Писатель не идеализирует своего героя, не приподнимает его над средой и временем. Не скрывает ни темноты Степана, ни его подозрительности к тому, что идет из города, ни доверчивости к слухам. Уже и колхозником сомневался он, а вдруг да и правы бабы, вдруг да и введут такой порядок, когда мужиков заставят в городе работать, «а бабы одни чтобы управлялись и колхозе». Смеялся над клашкиными россказнями, но беспокойство от них оставалось.

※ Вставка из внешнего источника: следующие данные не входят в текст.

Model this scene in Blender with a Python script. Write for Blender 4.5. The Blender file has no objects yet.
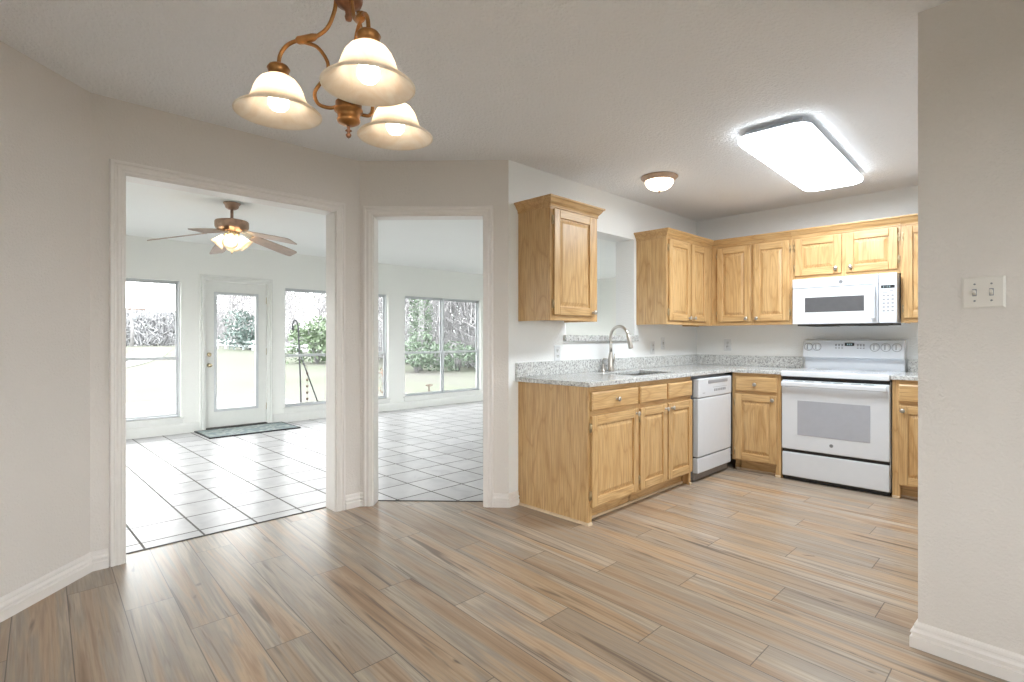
import bpy, bmesh, math, random
from mathutils import Vector, Matrix

SC = bpy.context.scene
COL = SC.collection
PI = math.pi

# ------------------------------------------------------------------ camera, sky, exposure
cam_data = bpy.data.cameras.new('camera')
cam = bpy.data.objects.new('camera', cam_data)
COL.objects.link(cam)
cam.location = (2.693, -5.466, 1.189)
cam.rotation_euler = (math.radians(90), 0, math.radians(45.282))
cam_data.sensor_width = 36.0
cam_data.lens = 536.074 / 1024 * 36.0
cam_data.shift_x = 0.0003
cam_data.shift_y = (337.8 - 341.0) / 1024
cam_data.clip_start = 0.02
cam_data.clip_end = 600
SC.camera = cam

WORLD_STRENGTH = 6.0
world = bpy.data.worlds.new('overcast_sky')
SC.world = world
world.use_nodes = True
wn = world.node_tree.nodes['Background']
wn.inputs[0].default_value = (0.975, 0.985, 1.0, 1)
wn.inputs[1].default_value = WORLD_STRENGTH

SC.view_settings.view_transform = 'Standard'
SC.view_settings.look = 'None'
SC.view_settings.gamma = 1
SC.view_settings.use_curve_mapping = False
SC.view_settings.exposure = 0.62
SC.cycles.use_denoising = True
SC.cycles.max_bounces = 10
SC.cycles.diffuse_bounces = 6
SC.cycles.glossy_bounces = 4
SC.cycles.transparent_max_bounces = 24
SC.cycles.caustics_reflective = False
SC.cycles.caustics_refractive = False
SC.cycles.sample_clamp_indirect = 8

PANEL_POWER = 22.0     # kitchen fluorescent lens
BULB_POWER = 12.0     # chandelier bulbs
DOME_POWER = 4.5
FAN_POWER = 34.0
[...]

Однако какими бы они ни были, Чаузов и прочие крутолучинские мужики, а именно им и с ними предстояло ладить колхозную жизнь. Ибо, как говорит один из героев, Нечай, «другого-то мужика нету, хоть ищи его, хоть выдумывай — а нету!» Эта объективная реальность и занимает Залыгина в повести «На Иртыше» — реальность с ее невыдуманными сложностями перестройки сознания, поисками, противоречиями.
Писатель исследует здесь прежде всего самое состояние крестьянина-сибиряка в начале колхозного строя, когда духовно он уже был подготовлен к принятию идеи коллективного труда, но еще не представлял точно, как эту «коллективность осуществить практически как ее организовать». Мысли о завтрашнем дне, о путях и способах социалистического преобразования деревни пронизывают все повествование, составляют его душу. Не потому ли другие коллизии тех лет, тоже острые и важные, как, например, преодоление кулацкого саботажа, прощание с частной собственностью, звучат в повести несколько приглушенно. Я не хочу умалять значение конфликтов такого плана, но в известном смысле они очевиднее, нагляднее. «Против кого идти — это очень даже просто, — рассуждает Чаузов. — Колхозный амбар стоит — иди против его и спали. Кобыла отбилась — ее промежду глаз топором. Человек, к случаю, попал — и его также. Против — это запросто. А за что? Спроси — за что? Скажешь — за жизнь? А за какую?»